Naquela altura do campeonato, eu já conhecia o gelo e minha
bicicleta branca de selim e guidão vermelhos – agora sem rodinhas – era o meio
mais interessante para produzir olhares sobre o que não era o Rio de Janeiro. Da
São Luís do início dos anos noventa partiam minhas primeiras correspondências
de frases pequenas, grandes saudades e quase solidões.

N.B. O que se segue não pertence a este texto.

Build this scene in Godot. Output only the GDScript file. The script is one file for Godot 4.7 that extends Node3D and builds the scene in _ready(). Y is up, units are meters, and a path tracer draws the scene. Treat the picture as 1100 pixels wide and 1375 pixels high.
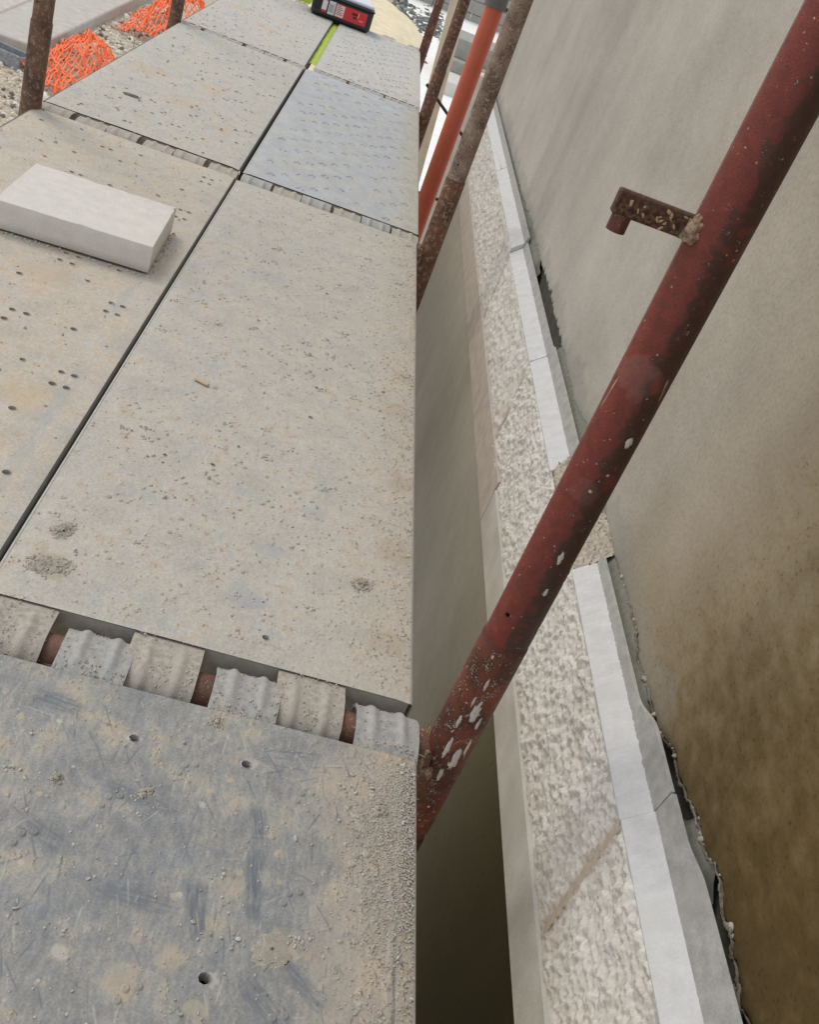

Quase quinze anos mais tarde, eu conhecia Gabriel García
Márquez por meio da obra que destroçou sua vida: “Cem anos de solidão”. Descobria
assim um autor muito político e, sobretudo angustiado pelo peso de não mais poder,
de maneira espontânea, dizer as coisas do mundo. Porque descobrir que alguém vendeu
cartas suas deve ser mesmo uma dor muito grande. Por isso deixou de
escrevê-las.
Em mim, dada a relação tão estreita com as correspondências e,
de modo mais declarado ainda, o medo que tenho da falta das memórias, a notícia
sobre a venda das cartas de Gabriel só não doeu mais que aquela que dizia que o
autor estava perdendo a memória. Aí chegou o 17 de abril para fazer
doer mais ainda em saber que fomos nós quem perdemos um grande escritor.
Por aqui, a solidão já fez morada. Já não é mais São Luís e
correspondências chegam de muitas partes. Trazem lágrimas, contam sonhos, apontam
planos, revelam saudades. Já não há mais bicicleta branca de selim e guidão
vermelhos para poder bem ver a cidade, só janela de apartamento e muitos cubos
de gelo dentro de um copo com água. E saudade.
Fortaleza, Ceará, 21 de abril de 2014.